RÉPONDRE À LA QUESTION
7L’éclatement en extériorité des référents spatiaux, temporels, affectifs et actifs annonce, si ce n’est le dépérissement, au moins l’affaiblissement du pouvoir de la dialectique du même et de l’autre à produire des identités catégorielles dans le monde du travail. S’ils ne cessent pourtant de se construire, les individus ne peuvent plus se laisser porter sur les rails, pour partie préétablis, d’une production d’eux-mêmes. Il leur incombe donc de procéder à une forme de re-composition identitaire au milieu d’un éparpillement, souvent contradictoire, de référents. Par là, nous voulons signifier que nos recherches nous ont entraîné vers un endroit imprévu. Pour le présenter de façon abrupte, nous pensons être en mesure d’avancer que cette déficience du pouvoir structurant de cette dialectique amène chacun face à une question, la question, inattendue, douloureuse, anxiogène, existentielle, celle de savoir qui il est.

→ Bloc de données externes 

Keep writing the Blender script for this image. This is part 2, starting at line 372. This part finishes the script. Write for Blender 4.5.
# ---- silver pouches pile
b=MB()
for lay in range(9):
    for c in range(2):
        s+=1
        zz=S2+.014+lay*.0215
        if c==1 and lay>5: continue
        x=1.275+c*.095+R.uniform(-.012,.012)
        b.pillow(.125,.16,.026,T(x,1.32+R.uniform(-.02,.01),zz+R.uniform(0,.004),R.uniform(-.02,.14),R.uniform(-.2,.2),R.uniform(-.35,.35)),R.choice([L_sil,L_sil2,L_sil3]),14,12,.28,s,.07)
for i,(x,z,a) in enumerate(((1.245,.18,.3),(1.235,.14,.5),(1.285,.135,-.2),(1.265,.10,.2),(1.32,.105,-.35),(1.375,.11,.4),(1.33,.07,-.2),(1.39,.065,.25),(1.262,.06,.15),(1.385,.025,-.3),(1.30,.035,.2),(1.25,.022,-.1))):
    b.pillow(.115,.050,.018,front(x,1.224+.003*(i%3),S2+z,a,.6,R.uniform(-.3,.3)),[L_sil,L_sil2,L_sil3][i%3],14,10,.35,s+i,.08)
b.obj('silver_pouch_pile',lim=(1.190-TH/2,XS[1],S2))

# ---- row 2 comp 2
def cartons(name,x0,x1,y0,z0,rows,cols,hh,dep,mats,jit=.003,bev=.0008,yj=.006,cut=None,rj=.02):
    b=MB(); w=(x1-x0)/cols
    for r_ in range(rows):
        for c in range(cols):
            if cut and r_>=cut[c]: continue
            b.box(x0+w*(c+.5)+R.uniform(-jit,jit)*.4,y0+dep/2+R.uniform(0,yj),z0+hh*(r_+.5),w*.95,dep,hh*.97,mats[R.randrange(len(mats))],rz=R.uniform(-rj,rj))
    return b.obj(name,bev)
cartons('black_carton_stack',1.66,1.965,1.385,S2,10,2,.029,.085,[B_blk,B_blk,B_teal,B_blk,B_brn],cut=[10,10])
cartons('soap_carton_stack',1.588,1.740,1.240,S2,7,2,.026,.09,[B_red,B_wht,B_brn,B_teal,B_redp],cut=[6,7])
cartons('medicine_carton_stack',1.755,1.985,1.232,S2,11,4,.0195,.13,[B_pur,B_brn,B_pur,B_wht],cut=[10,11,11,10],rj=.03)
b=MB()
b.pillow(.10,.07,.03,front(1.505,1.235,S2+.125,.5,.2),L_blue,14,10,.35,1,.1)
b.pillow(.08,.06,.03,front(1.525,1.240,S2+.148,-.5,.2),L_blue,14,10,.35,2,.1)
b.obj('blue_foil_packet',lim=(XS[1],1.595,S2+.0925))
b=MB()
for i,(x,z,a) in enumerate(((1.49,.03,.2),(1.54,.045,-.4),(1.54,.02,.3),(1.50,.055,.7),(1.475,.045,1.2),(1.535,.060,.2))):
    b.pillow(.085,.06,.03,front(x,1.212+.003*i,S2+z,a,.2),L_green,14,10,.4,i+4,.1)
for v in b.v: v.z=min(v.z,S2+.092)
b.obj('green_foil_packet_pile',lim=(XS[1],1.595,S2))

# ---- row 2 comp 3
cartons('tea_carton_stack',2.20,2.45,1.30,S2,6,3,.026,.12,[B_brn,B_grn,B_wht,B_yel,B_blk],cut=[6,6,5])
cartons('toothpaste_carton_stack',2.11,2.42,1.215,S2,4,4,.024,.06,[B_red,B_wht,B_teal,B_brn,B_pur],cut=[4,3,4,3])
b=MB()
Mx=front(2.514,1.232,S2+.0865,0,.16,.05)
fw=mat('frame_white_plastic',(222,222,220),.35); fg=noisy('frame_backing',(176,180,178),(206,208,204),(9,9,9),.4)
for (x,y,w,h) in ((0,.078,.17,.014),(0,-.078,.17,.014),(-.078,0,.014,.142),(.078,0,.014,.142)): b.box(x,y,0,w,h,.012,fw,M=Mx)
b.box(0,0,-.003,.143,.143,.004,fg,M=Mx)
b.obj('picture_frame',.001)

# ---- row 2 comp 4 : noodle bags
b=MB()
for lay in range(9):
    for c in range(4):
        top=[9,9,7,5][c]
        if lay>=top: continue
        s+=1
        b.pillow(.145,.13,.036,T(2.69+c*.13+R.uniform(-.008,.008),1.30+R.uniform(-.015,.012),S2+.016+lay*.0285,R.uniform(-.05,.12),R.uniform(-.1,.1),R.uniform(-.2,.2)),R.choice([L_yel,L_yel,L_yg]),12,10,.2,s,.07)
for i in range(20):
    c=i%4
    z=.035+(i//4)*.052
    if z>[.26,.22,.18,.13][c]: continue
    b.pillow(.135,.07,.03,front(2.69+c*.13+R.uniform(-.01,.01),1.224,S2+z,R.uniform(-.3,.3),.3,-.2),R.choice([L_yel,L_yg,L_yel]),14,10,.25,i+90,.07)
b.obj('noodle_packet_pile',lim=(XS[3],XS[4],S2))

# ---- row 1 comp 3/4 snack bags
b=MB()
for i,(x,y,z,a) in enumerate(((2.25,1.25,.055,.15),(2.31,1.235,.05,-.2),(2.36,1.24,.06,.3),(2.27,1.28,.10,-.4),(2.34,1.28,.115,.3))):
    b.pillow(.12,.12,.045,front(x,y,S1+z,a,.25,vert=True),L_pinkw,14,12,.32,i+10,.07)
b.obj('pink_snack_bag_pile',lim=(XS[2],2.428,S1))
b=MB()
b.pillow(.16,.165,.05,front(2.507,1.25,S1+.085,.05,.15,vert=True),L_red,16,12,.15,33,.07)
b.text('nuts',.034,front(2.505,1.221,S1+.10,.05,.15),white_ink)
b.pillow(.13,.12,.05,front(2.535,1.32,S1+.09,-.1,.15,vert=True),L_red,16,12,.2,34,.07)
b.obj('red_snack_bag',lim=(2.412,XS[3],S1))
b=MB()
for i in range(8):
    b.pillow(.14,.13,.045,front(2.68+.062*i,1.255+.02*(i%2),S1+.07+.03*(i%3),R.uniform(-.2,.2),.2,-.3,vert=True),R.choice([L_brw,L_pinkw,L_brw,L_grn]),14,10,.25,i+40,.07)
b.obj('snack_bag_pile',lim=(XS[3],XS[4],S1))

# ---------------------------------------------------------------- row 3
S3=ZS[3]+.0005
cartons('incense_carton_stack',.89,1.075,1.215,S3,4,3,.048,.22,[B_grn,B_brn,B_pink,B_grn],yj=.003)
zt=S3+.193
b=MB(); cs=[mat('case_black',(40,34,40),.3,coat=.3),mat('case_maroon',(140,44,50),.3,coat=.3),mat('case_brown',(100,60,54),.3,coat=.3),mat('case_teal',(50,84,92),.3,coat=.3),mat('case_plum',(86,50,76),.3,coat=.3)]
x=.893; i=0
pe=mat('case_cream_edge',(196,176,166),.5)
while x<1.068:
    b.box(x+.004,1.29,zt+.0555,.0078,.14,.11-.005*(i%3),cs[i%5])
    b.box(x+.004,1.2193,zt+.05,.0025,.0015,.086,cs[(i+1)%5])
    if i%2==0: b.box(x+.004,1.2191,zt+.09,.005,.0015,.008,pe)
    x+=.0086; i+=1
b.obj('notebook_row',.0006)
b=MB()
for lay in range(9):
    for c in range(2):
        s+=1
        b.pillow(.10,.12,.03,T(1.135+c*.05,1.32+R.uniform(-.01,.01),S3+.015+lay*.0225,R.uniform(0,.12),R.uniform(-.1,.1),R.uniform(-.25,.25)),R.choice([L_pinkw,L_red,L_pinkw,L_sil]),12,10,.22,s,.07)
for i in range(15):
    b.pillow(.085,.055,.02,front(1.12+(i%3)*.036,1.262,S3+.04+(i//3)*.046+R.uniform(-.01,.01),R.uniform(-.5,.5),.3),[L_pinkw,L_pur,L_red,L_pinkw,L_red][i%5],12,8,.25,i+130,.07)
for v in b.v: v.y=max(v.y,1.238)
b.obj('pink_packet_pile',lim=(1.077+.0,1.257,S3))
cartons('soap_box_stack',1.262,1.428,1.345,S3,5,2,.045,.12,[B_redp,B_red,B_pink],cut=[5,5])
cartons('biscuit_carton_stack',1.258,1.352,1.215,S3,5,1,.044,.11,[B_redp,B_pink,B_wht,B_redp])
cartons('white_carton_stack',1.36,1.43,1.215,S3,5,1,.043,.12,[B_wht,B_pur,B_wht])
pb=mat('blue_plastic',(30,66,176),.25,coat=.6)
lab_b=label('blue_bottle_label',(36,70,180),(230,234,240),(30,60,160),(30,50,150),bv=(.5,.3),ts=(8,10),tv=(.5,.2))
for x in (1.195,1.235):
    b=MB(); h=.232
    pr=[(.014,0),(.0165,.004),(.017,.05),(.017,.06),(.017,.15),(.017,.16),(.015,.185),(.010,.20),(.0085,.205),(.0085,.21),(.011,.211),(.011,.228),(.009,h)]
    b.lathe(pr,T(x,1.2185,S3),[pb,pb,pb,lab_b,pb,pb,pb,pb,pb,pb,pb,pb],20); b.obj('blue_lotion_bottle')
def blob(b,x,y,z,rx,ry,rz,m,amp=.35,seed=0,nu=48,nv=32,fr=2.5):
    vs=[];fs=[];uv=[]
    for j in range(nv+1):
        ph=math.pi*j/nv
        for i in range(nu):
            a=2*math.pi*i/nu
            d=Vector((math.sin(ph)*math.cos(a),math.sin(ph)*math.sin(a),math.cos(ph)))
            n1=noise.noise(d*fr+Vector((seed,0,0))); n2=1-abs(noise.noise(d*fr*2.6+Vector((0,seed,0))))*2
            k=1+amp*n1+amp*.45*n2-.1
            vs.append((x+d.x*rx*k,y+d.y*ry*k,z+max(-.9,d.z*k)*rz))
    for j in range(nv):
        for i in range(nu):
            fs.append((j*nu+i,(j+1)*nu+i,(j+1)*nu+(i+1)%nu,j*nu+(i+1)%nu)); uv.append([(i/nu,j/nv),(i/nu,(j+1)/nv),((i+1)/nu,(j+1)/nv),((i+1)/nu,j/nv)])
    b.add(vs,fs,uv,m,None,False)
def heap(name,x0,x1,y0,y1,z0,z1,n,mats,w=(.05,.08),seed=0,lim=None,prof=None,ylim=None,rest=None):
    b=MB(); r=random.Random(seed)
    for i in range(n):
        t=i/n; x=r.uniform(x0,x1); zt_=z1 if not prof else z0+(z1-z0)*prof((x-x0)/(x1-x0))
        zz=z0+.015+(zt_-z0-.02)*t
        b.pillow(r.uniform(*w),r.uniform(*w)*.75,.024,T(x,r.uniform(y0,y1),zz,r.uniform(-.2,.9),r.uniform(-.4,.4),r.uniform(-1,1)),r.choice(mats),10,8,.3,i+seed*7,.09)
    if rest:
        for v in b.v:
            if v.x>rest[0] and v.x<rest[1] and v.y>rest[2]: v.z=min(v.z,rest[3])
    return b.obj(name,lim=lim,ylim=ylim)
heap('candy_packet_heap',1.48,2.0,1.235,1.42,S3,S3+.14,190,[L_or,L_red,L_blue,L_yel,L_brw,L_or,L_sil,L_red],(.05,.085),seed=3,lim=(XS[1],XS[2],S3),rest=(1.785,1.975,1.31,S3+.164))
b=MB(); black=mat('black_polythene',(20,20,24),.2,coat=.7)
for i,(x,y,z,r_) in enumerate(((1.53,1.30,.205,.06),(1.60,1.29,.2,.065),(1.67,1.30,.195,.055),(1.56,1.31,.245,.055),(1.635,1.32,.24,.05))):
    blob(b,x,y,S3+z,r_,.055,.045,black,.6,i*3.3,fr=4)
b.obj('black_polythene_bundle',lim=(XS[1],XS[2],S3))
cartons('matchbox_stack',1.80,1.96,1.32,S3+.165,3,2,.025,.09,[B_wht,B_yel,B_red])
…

8Cette question nous introduit dans le champ téléologique de l’existence humaine. De cette interrogation essentielle découle une infinité d’autres préoccupations qui concernent à la fois le rôle, la place et le sens de la contribution de chacun dans le monde du travail et, par contagion, dans la société tout entière. Or, et c’est là un point capital qui justifie par un heureux effet en retour le sens de notre démarche, il se trouve que nous sommes porté à penser que les individus ne sont pas dotés de ressources identiques pour répondre à cette bombe à retardement qu’est la question « Qui suis-je ? » ; de plus à moins l’infini, si certains sont déjà (r)assurés de la certitude de leur être social, d’autres cherchent des réponses et s’interrogent sur la légitimité même de leur existence. Mais, pour expliquer l’amplitude de ces écarts, il nous faut ressortir un instant du monde du travail, puisque nous considérons que les identités catégorielles s’inscrivent dans le prolongement d’identités pour par partie déjà constituées.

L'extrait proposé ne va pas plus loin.